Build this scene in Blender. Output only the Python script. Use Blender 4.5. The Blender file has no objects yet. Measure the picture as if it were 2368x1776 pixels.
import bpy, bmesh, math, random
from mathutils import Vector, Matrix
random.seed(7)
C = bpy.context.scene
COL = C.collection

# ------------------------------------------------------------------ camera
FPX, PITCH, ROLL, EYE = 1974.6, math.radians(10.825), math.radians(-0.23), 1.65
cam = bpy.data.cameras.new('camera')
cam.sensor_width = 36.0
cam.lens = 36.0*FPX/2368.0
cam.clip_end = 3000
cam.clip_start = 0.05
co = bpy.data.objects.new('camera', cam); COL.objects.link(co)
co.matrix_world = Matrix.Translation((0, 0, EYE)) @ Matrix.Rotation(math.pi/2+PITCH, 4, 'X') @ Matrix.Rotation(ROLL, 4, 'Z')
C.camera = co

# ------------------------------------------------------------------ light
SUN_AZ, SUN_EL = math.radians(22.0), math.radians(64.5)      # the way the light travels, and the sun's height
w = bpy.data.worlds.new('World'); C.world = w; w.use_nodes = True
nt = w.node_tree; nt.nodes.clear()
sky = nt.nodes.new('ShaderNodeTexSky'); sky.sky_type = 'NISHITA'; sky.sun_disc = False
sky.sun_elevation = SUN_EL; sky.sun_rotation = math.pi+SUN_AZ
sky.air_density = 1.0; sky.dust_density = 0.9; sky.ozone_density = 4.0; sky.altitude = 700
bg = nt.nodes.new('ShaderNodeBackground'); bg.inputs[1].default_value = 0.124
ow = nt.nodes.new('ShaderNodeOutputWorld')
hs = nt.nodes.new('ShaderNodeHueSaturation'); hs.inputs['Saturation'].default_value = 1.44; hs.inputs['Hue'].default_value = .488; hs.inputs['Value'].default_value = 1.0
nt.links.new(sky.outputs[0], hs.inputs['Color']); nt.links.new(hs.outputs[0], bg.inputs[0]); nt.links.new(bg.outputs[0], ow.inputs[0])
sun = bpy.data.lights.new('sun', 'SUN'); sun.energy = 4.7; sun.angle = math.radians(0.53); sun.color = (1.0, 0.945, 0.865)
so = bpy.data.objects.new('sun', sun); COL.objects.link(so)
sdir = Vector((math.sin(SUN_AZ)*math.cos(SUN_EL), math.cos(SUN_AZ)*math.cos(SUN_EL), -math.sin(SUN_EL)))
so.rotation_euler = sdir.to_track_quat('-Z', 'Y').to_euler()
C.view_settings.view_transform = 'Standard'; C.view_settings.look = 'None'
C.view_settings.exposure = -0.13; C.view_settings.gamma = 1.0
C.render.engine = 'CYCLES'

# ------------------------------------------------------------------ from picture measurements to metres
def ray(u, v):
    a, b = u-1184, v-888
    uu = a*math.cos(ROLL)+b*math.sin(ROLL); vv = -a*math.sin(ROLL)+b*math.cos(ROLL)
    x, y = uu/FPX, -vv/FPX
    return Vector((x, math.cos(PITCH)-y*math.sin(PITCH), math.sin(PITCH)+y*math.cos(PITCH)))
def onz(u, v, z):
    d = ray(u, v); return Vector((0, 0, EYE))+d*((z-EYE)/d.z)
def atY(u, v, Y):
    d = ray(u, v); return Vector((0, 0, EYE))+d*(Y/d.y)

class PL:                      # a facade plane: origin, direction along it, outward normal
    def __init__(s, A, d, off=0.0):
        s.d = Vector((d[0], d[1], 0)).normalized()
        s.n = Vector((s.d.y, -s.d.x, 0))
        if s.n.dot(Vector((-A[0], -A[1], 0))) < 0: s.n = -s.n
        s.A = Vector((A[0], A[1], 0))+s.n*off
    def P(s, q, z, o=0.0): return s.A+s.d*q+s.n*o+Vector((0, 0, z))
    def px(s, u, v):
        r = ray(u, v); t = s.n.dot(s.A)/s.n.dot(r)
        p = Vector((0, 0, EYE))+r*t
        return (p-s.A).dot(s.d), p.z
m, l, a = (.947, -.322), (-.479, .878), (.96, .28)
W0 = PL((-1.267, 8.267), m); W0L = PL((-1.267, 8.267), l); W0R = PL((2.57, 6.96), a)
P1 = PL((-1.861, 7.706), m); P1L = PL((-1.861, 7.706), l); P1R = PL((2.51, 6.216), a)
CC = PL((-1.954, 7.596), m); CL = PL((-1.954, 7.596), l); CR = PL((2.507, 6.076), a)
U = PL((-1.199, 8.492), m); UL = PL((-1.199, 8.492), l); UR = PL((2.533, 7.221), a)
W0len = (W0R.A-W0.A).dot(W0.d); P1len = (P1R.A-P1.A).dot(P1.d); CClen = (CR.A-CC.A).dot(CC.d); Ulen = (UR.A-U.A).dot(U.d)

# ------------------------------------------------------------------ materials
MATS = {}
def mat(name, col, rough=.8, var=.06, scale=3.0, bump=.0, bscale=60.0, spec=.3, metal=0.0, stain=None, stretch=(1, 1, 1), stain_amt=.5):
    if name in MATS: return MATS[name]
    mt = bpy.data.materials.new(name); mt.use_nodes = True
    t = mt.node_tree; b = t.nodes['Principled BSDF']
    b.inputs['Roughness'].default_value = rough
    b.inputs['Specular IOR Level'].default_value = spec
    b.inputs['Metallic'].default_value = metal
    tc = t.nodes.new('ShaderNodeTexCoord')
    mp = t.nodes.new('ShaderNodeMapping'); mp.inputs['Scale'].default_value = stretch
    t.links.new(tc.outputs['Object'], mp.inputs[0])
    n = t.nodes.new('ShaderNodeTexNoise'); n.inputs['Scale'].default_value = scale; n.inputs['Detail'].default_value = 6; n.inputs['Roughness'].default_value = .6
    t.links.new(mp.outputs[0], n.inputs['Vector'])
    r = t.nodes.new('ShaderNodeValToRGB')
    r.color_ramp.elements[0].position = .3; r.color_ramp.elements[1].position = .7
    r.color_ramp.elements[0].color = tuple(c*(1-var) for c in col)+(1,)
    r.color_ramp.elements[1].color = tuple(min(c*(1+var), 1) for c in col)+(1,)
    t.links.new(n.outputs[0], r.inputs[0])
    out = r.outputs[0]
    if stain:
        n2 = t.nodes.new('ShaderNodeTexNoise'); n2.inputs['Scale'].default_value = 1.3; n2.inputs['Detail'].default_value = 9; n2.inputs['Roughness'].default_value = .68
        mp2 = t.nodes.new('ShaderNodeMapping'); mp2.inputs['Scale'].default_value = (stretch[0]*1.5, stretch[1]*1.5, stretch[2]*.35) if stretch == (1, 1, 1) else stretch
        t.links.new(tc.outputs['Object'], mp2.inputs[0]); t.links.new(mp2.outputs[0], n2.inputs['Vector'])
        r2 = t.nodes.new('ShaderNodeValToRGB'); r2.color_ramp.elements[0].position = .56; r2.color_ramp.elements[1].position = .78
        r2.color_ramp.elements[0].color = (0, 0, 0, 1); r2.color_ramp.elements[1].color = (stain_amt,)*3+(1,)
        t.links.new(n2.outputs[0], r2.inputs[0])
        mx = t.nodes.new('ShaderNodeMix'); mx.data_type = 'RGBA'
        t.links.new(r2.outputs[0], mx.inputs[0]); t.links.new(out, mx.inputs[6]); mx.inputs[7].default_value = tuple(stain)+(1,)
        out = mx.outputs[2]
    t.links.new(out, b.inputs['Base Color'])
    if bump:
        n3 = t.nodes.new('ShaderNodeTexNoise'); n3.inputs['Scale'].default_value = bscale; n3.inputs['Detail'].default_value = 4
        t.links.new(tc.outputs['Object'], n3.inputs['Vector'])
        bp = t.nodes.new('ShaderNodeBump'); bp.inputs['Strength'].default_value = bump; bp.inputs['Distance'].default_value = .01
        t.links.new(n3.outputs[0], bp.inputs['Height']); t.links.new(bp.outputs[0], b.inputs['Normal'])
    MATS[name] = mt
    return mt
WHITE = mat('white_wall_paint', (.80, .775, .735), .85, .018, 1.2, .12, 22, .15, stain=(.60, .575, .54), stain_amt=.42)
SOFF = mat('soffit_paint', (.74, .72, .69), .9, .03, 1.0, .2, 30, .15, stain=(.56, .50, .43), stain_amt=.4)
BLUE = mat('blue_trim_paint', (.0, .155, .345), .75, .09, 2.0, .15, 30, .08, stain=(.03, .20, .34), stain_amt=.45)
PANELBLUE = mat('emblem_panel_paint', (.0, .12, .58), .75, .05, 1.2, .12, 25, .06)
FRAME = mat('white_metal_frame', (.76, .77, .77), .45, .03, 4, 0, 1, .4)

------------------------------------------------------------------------

> [The request] Please give an exact restatement of only the lines from the beginning of the material above to the line with "C.camera = co", inclusive.

> [Task output]
Build this scene in Blender. Output only the Python script. Use Blender 4.5. The Blender file has no objects yet. Measure the picture as if it were 2368x1776 pixels.
import bpy, bmesh, math, random
from mathutils import Vector, Matrix
random.seed(7)
C = bpy.context.scene
COL = C.collection

# ------------------------------------------------------------------ camera
FPX, PITCH, ROLL, EYE = 1974.6, math.radians(10.825), math.radians(-0.23), 1.65
cam = bpy.data.cameras.new('camera')
cam.sensor_width = 36.0
cam.lens = 36.0*FPX/2368.0
cam.clip_end = 3000
cam.clip_start = 0.05
co = bpy.data.objects.new('camera', cam); COL.objects.link(co)
co.matrix_world = Matrix.Translation((0, 0, EYE)) @ Matrix.Rotation(math.pi/2+PITCH, 4, 'X') @ Matrix.Rotation(ROLL, 4, 'Z')
C.camera = co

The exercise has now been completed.